▶ [Directions for this task] Write each line out exactly, leaving none out.
— start —
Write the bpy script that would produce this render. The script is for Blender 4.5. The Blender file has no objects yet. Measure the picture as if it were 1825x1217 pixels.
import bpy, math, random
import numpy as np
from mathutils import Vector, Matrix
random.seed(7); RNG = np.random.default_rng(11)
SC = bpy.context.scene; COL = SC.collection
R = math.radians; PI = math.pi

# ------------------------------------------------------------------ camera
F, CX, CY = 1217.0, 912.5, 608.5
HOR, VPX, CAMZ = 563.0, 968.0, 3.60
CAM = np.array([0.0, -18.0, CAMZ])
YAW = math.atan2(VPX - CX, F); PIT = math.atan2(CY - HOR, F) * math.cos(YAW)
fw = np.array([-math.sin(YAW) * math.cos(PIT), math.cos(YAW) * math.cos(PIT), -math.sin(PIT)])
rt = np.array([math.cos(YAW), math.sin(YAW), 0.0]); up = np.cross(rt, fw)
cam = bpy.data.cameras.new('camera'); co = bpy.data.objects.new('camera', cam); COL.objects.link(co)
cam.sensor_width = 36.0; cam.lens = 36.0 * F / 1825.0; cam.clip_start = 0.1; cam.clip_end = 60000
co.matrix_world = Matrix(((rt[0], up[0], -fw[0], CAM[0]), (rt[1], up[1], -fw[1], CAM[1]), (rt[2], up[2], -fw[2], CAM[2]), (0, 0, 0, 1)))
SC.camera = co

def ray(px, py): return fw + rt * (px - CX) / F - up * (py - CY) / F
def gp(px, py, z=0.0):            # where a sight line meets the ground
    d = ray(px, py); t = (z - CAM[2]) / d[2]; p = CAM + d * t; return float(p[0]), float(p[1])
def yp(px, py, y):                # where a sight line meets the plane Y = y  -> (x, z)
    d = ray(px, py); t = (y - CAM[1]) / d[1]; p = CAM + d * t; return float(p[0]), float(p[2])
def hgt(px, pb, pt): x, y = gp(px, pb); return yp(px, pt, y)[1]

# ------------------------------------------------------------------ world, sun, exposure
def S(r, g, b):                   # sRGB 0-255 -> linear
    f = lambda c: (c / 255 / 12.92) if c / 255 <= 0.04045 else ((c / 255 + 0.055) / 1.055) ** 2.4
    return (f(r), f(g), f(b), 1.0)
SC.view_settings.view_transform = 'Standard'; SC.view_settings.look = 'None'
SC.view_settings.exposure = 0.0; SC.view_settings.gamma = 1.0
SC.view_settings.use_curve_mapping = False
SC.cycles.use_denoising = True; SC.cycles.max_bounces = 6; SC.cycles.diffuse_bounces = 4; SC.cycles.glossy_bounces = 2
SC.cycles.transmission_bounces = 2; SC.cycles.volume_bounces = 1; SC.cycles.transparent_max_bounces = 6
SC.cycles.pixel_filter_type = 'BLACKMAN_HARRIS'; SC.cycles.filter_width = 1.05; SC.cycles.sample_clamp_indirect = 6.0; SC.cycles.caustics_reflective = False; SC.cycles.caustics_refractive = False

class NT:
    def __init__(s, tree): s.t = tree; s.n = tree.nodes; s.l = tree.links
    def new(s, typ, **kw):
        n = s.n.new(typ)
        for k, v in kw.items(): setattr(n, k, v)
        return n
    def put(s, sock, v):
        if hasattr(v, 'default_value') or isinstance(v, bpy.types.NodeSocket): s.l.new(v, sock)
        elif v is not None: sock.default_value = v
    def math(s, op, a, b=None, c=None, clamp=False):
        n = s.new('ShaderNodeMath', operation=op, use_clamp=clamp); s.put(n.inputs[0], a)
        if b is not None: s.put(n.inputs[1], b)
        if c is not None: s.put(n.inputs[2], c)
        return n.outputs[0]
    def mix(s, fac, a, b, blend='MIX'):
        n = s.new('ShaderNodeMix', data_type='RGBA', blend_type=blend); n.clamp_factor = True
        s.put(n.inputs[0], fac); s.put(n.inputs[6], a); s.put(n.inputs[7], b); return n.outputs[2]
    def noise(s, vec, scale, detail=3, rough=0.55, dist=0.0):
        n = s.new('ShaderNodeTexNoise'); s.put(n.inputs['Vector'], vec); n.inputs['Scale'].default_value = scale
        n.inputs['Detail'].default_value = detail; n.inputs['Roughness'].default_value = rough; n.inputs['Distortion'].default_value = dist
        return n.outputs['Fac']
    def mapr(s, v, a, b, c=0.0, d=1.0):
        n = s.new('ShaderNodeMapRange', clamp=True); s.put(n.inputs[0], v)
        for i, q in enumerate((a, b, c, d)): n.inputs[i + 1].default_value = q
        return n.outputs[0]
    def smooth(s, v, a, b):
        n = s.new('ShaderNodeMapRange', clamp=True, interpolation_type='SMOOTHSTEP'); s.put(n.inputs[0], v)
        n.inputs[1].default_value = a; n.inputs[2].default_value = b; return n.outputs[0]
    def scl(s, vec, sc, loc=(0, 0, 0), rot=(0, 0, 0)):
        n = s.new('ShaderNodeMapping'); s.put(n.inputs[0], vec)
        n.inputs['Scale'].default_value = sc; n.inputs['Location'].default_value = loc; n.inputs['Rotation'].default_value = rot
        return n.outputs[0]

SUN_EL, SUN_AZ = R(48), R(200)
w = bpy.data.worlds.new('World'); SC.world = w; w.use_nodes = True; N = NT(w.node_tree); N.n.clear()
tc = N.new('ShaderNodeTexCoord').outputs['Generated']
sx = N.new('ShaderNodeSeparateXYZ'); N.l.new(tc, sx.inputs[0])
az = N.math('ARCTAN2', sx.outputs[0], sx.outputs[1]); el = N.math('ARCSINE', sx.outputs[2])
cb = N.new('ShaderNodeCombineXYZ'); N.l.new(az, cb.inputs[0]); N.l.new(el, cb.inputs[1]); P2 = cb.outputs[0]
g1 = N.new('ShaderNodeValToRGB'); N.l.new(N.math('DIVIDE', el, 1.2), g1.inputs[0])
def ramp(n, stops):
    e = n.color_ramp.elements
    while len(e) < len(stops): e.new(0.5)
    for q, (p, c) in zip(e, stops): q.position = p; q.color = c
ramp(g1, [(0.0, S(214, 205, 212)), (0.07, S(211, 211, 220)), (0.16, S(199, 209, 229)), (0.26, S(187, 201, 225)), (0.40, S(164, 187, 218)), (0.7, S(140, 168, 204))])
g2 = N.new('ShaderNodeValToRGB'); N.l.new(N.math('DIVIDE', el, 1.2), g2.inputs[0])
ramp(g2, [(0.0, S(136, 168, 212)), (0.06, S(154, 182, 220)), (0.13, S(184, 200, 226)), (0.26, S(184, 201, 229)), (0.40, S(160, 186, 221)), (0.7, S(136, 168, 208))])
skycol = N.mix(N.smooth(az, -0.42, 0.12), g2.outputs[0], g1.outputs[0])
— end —
▶ [Task output]
Write the bpy script that would produce this render. The script is for Blender 4.5. The Blender file has no objects yet. Measure the picture as if it were 1825x1217 pixels.
import bpy, math, random
import numpy as np
from mathutils import Vector, Matrix
random.seed(7); RNG = np.random.default_rng(11)
SC = bpy.context.scene; COL = SC.collection
R = math.radians; PI = math.pi

# ------------------------------------------------------------------ camera
F, CX, CY = 1217.0, 912.5, 608.5
HOR, VPX, CAMZ = 563.0, 968.0, 3.60
CAM = np.array([0.0, -18.0, CAMZ])
YAW = math.atan2(VPX - CX, F); PIT = math.atan2(CY - HOR, F) * math.cos(YAW)
fw = np.array([-math.sin(YAW) * math.cos(PIT), math.cos(YAW) * math.cos(PIT), -math.sin(PIT)])
rt = np.array([math.cos(YAW), math.sin(YAW), 0.0]); up = np.cross(rt, fw)
cam = bpy.data.cameras.new('camera'); co = bpy.data.objects.new('camera', cam); COL.objects.link(co)
cam.sensor_width = 36.0; cam.lens = 36.0 * F / 1825.0; cam.clip_start = 0.1; cam.clip_end = 60000
co.matrix_world = Matrix(((rt[0], up[0], -fw[0], CAM[0]), (rt[1], up[1], -fw[1], CAM[1]), (rt[2], up[2], -fw[2], CAM[2]), (0, 0, 0, 1)))
SC.camera = co

def ray(px, py): return fw + rt * (px - CX) / F - up * (py - CY) / F
def gp(px, py, z=0.0):            # where a sight line meets the ground
    d = ray(px, py); t = (z - CAM[2]) / d[2]; p = CAM + d * t; return float(p[0]), float(p[1])
def yp(px, py, y):                # where a sight line meets the plane Y = y  -> (x, z)
    d = ray(px, py); t = (y - CAM[1]) / d[1]; p = CAM + d * t; return float(p[0]), float(p[2])
def hgt(px, pb, pt): x, y = gp(px, pb); return yp(px, pt, y)[1]

# ------------------------------------------------------------------ world, sun, exposure
def S(r, g, b):                   # sRGB 0-255 -> linear
    f = lambda c: (c / 255 / 12.92) if c / 255 <= 0.04045 else ((c / 255 + 0.055) / 1.055) ** 2.4
    return (f(r), f(g), f(b), 1.0)
SC.view_settings.view_transform = 'Standard'; SC.view_settings.look = 'None'
SC.view_settings.exposure = 0.0; SC.view_settings.gamma = 1.0
SC.view_settings.use_curve_mapping = False
SC.cycles.use_denoising = True; SC.cycles.max_bounces = 6; SC.cycles.diffuse_bounces = 4; SC.cycles.glossy_bounces = 2
SC.cycles.transmission_bounces = 2; SC.cycles.volume_bounces = 1; SC.cycles.transparent_max_bounces = 6
SC.cycles.pixel_filter_type = 'BLACKMAN_HARRIS'; SC.cycles.filter_width = 1.05; SC.cycles.sample_clamp_indirect = 6.0; SC.cycles.caustics_reflective = False; SC.cycles.caustics_refractive = False

class NT:
    def __init__(s, tree): s.t = tree; s.n = tree.nodes; s.l = tree.links
    def new(s, typ, **kw):
        n = s.n.new(typ)
        for k, v in kw.items(): setattr(n, k, v)
        return n
    def put(s, sock, v):
        if hasattr(v, 'default_value') or isinstance(v, bpy.types.NodeSocket): s.l.new(v, sock)
        elif v is not None: sock.default_value = v
    def math(s, op, a, b=None, c=None, clamp=False):
        n = s.new('ShaderNodeMath', operation=op, use_clamp=clamp); s.put(n.inputs[0], a)
        if b is not None: s.put(n.inputs[1], b)
        if c is not None: s.put(n.inputs[2], c)
        return n.outputs[0]
    def mix(s, fac, a, b, blend='MIX'):
        n = s.new('ShaderNodeMix', data_type='RGBA', blend_type=blend); n.clamp_factor = True
        s.put(n.inputs[0], fac); s.put(n.inputs[6], a); s.put(n.inputs[7], b); return n.outputs[2]
    def noise(s, vec, scale, detail=3, rough=0.55, dist=0.0):
        n = s.new('ShaderNodeTexNoise'); s.put(n.inputs['Vector'], vec); n.inputs['Scale'].default_value = scale
        n.inputs['Detail'].default_value = detail; n.inputs['Roughness'].default_value = rough; n.inputs['Distortion'].default_value = dist
        return n.outputs['Fac']
    def mapr(s, v, a, b, c=0.0, d=1.0):
        n = s.new('ShaderNodeMapRange', clamp=True); s.put(n.inputs[0], v)
        for i, q in enumerate((a, b, c, d)): n.inputs[i + 1].default_value = q
        return n.outputs[0]
    def smooth(s, v, a, b):
        n = s.new('ShaderNodeMapRange', clamp=True, interpolation_type='SMOOTHSTEP'); s.put(n.inputs[0], v)
        n.inputs[1].default_value = a; n.inputs[2].default_value = b; return n.outputs[0]
    def scl(s, vec, sc, loc=(0, 0, 0), rot=(0, 0, 0)):
        n = s.new('ShaderNodeMapping'); s.put(n.inputs[0], vec)
        n.inputs['Scale'].default_value = sc; n.inputs['Location'].default_value = loc; n.inputs['Rotation'].default_value = rot
        return n.outputs[0]

SUN_EL, SUN_AZ = R(48), R(200)
w = bpy.data.worlds.new('World'); SC.world = w; w.use_nodes = True; N = NT(w.node_tree); N.n.clear()
tc = N.new('ShaderNodeTexCoord').outputs['Generated']
sx = N.new('ShaderNodeSeparateXYZ'); N.l.new(tc, sx.inputs[0])
az = N.math('ARCTAN2', sx.outputs[0], sx.outputs[1]); el = N.math('ARCSINE', sx.outputs[2])
cb = N.new('ShaderNodeCombineXYZ'); N.l.new(az, cb.inputs[0]); N.l.new(el, cb.inputs[1]); P2 = cb.outputs[0]
g1 = N.new('ShaderNodeValToRGB'); N.l.new(N.math('DIVIDE', el, 1.2), g1.inputs[0])
def ramp(n, stops):
    e = n.color_ramp.elements
    while len(e) < len(stops): e.new(0.5)
    for q, (p, c) in zip(e, stops): q.position = p; q.color = c
ramp(g1, [(0.0, S(214, 205, 212)), (0.07, S(211, 211, 220)), (0.16, S(199, 209, 229)), (0.26, S(187, 201, 225)), (0.40, S(164, 187, 218)), (0.7, S(140, 168, 204))])
g2 = N.new('ShaderNodeValToRGB'); N.l.new(N.math('DIVIDE', el, 1.2), g2.inputs[0])
ramp(g2, [(0.0, S(136, 168, 212)), (0.06, S(154, 182, 220)), (0.13, S(184, 200, 226)), (0.26, S(184, 201, 229)), (0.40, S(160, 186, 221)), (0.7, S(136, 168, 208))])
skycol = N.mix(N.smooth(az, -0.42, 0.12), g2.outputs[0], g1.outputs[0])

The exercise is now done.